Google report shows increase in censorship, anti-piracy requests

By on November 14, 2012, 5:30 PM

This summer, Google's Transparency Report indicated an increase in global government censorship. Google's latest bi-annual look though illustrates not only a continued increase, but a substantial uptick of government-issued requests in just past six months. In fact, requests to take down websites have increased by more than two-thirds since the last report six months ago.

The Google Transparency Report publicly disseminates website take-down requests, user data requests, traffic patterns and copyright notices received by Google from various government agencies, businesses and organizations. Such requests range anywhere from piracy to just plain old-fashioned censorship.

Even more so than government-issued take-downs though, copyright removals have skyrocketed since the last report. Google is now asked to remove nearly 2 million URLs per week from its search listings. That figure is a gain of nearly 400 percent when compared to numbers from six months ago.
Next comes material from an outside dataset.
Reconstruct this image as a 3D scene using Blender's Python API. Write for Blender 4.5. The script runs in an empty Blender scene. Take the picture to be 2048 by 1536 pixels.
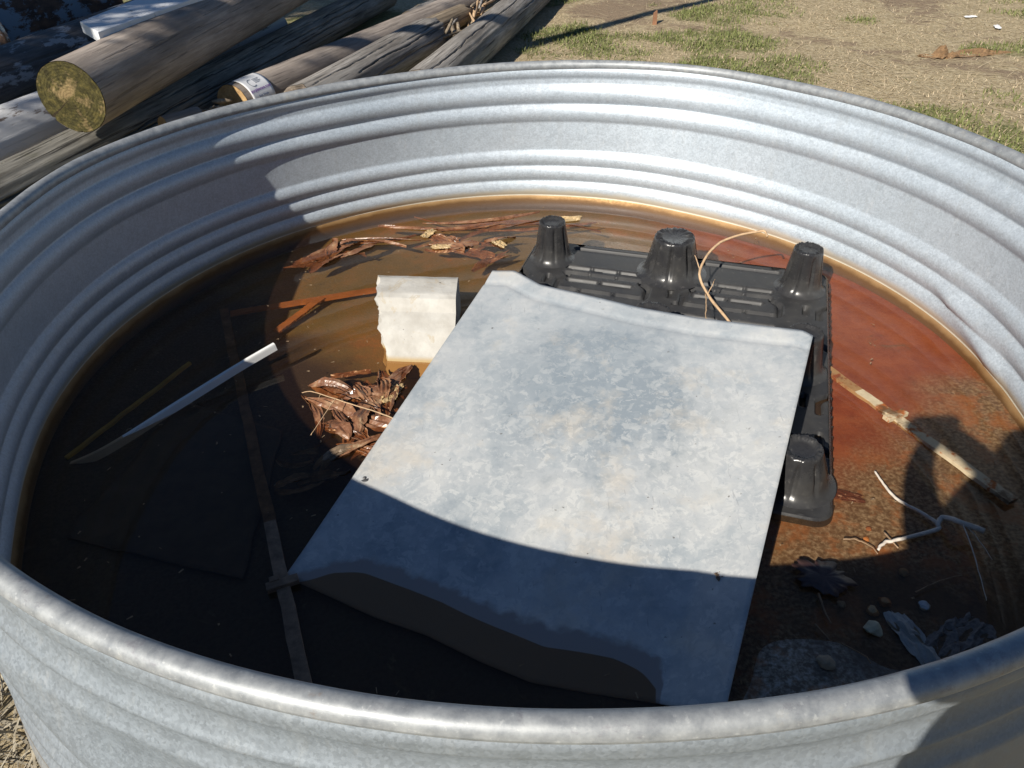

By a wide margin, filestube.com was the top source of copyright complaints. Unsurprisingly, various BitTorrent sites also pepper the list.

One huge reason for the rise in government requests was Turkey. This country has been busy, making more than 10 times the number of requests than it did during the first half of 2012. The majority of the requests made asked Google to remove controversial YouTube videos featuring pivotal former Turkish leader Atatürk. Google complied with about two-thirds of those requests, blocking Turkish users from viewing the videos. However, none of the videos were actually removed from YouTube itself -- they remained accessible outside of Turkey.

Overall, the percentage of requests Google actually complies with has dropped substantially from 76 percent to about 52 percent. Google frequently denies requests for take-downs and user information for various reasons, but notes some governments have actually falsified court orders in order to trick the company into compliance.